31 Israel, on the other hand, in pursuing the Torah of righteousness [for Israel alone] did not attain to [the goal of] Torah.

32 Why? Because they stumble on the stone of stumbling, not from faithfulness but as it were from works.

33 As it is written: Behold I establish in Zion “a stone of stumbling and a rock of offence” (Isa 8:14), “and the one who trusts in it will not be put to shame” (Isa 28:16).

19 Are you going to object,  "So how can God blame us for anything  since he's in charge of everything?  If the big decisions are already made,  what say do we have in it?" 

20 Who in the world do you think you are to second-guess God?  Do you for one moment suppose any of us knows enough to call God into question?  Clay doesn't talk back to the fingers that mold it,  saying, "Why did you shape me like this?" 

21 Isn't it obvious that a potter has a perfect right to shape one lump of clay into a vase for holding flowers and another into a pot for cooking beans? 

22 If God needs one style of pottery especially designed to show his angry displeasure 

23 and another style carefully crafted to show his glorious goodness, isn't that all right? 

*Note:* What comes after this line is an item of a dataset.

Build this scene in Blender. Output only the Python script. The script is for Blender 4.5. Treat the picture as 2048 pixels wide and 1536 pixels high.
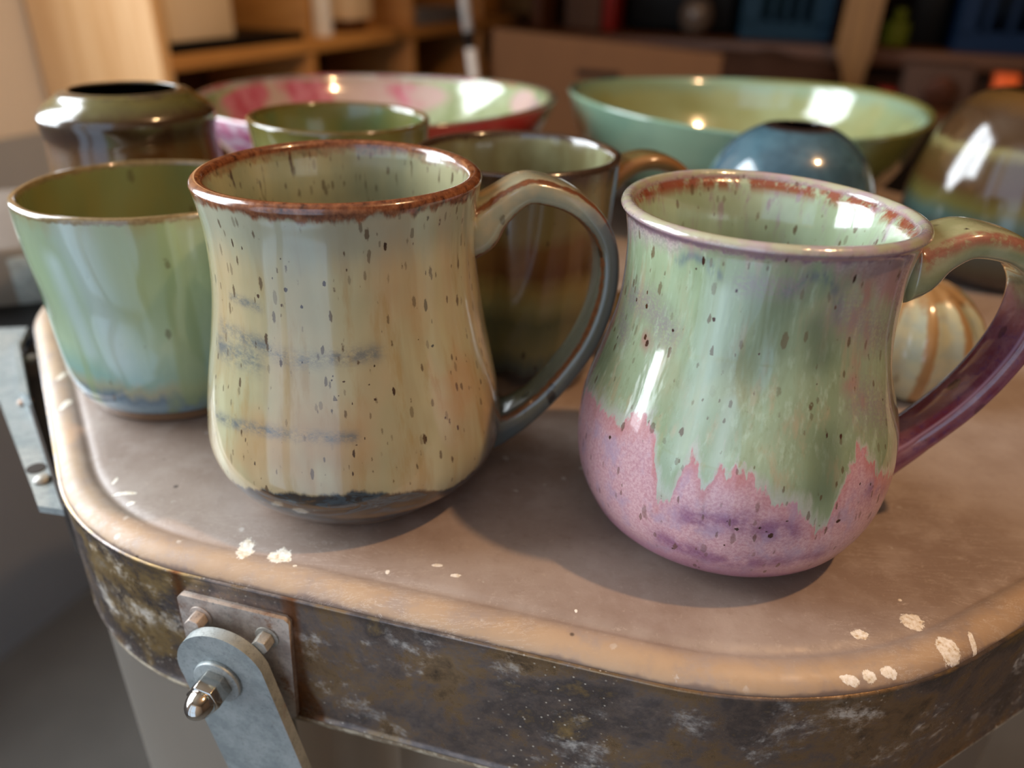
import bpy, bmesh, math, random
import numpy as np
from mathutils import Vector, Matrix
random.seed(7)
rng = np.random.default_rng(7)
for o in list(bpy.data.objects): bpy.data.objects.remove(o)
C = bpy.context.scene.collection
SC = bpy.context.scene
PI = math.pi
LZ = 1.0                      # height of the kiln lid above the floor (m)
RA = math.radians(21.0)       # the room is turned by this angle against the camera heading
UX, UY = math.sin(RA), math.cos(RA)      # u: away from the camera along the left wall
VX, VY = math.cos(RA), -math.sin(RA)     # v: to the right along the back wall
def RW(u, v, z=0.0): return Vector((u*UX+v*VX, u*UY+v*VY, z))

# ------------------------------------------------------------------ camera
cd = bpy.data.cameras.new('camera'); cam = bpy.data.objects.new('camera', cd); C.objects.link(cam)
cd.sensor_width = 36.0; cd.lens = 1540.07*36.0/2048.0
cd.clip_start = 0.01; cd.clip_end = 50
pitch, roll = 0.496724, 0.027759
F = Vector((0, math.cos(pitch), -math.sin(pitch))); U = Vector((0, math.sin(pitch), math.cos(pitch))); R = Vector((1, 0, 0))
R2 = R*math.cos(roll)+U*math.sin(roll); U2 = -R*math.sin(roll)+U*math.cos(roll)
M = Matrix((R2, U2, -F)).transposed().to_4x4(); M.translation = Vector((0, 0, LZ+0.170168))
cam.matrix_world = M
SC.camera = cam
cd.dof.use_dof = True; cd.dof.focus_distance = 0.225; cd.dof.aperture_fstop = 6.0

# ------------------------------------------------------------------ world, lights, exposure
w = bpy.data.worlds.new('world'); SC.world = w; w.use_nodes = True
w.node_tree.nodes['Background'].inputs[0].default_value = (0.62, 0.78, 1.0, 1)
w.node_tree.nodes['Background'].inputs[1].default_value = 1.0
SC.view_settings.view_transform = 'Standard'; SC.view_settings.look = 'None'
SC.view_settings.exposure = 0.58; SC.view_settings.gamma = 1.0; SC.view_settings.use_curve_mapping = False
def add_light(name, kind, loc, energy, color, **kw):
    l = bpy.data.lights.new(name, kind); l.energy = energy; l.color = color
    for k, v in kw.items(): setattr(l, k, v)
    o = bpy.data.objects.new(name, l); o.location = loc; C.objects.link(o); return o
BULB = Vector((0.62, 0.10, LZ+1.22))
bulb_light = add_light('bulb_light', 'POINT', BULB, 25.0, (1.0, 0.60, 0.30), shadow_soft_size=0.022)
SPOT = RW(.35, .35, 2.45); SPOT_AIM = RW(1.1, -1.15, 1.32)
fill_spot = add_light('added_fill_spot', 'SPOT', SPOT, 42.0, (1.0, 0.72, 0.46), shadow_soft_size=0.03, spot_size=math.radians(40), spot_blend=.6)  # added unseen spot that brightens the left wall and bookcase
fill_spot.rotation_euler = (SPOT_AIM-SPOT).to_track_quat('-Z', 'Y').to_euler()
WIN_U, WIN_V0, WIN_V1, WIN_Z0, WIN_Z1 = -1.15, -1.20, 0.36, 0.10, 2.40
win_light = add_light('window_daylight', 'AREA', RW(WIN_U-0.10, (WIN_V0+WIN_V1)/2, (WIN_Z0+WIN_Z1)/2), 46.0, (0.88, 0.95, 1.0), shape='RECTANGLE', size=WIN_V1-WIN_V0, size_y=WIN_Z1-WIN_Z0)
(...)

24 Either or both happens to Jews, but it also happens to the other people. 

25 Hosea put it well:  I'll call nobodies and make them somebodies;  I'll call the unloved and make them beloved. 

26 In the place where they yelled out, "You're nobody!"  they're calling you "God's living children." 

27 Isaiah maintained this same emphasis:  If each grain of sand on the seashore were numbered and the sum labeled "chosen of God,"  They'd be numbers still, not names;  salvation comes by personal selection. 

28 God doesn't count us;  he calls us by name. Arithmetic is not his focus. 

29 Isaiah had looked ahead  and spoken the truth:  If our powerful God had not provided us a legacy of living children,  We would have ended up like ghost towns,  like Sodom and Gomorrah. 

30 How can we sum this up?  All those people who didn't seem interested in what God was doing actually embraced what God was doing as he straightened out their lives. 

31 And Israel, who seemed so interested in reading and talking about what God was doing, missed it. 

32 How could they miss it? Because instead of trusting God, they took over. They were absorbed in what they themselves were doing. They were so absorbed in their "God projects" that they didn't notice God right in front of them, like a huge rock in the middle of the road.  And so they stumbled into him and went sprawling. 

33 Isaiah (again!) gives us the metaphor for pulling this together: Careful! I've put a huge stone on the road to Mount Zion, a stone you can't get around.  But the stone is me!  

If you're looking for me, you'll find me on the way, not in the way.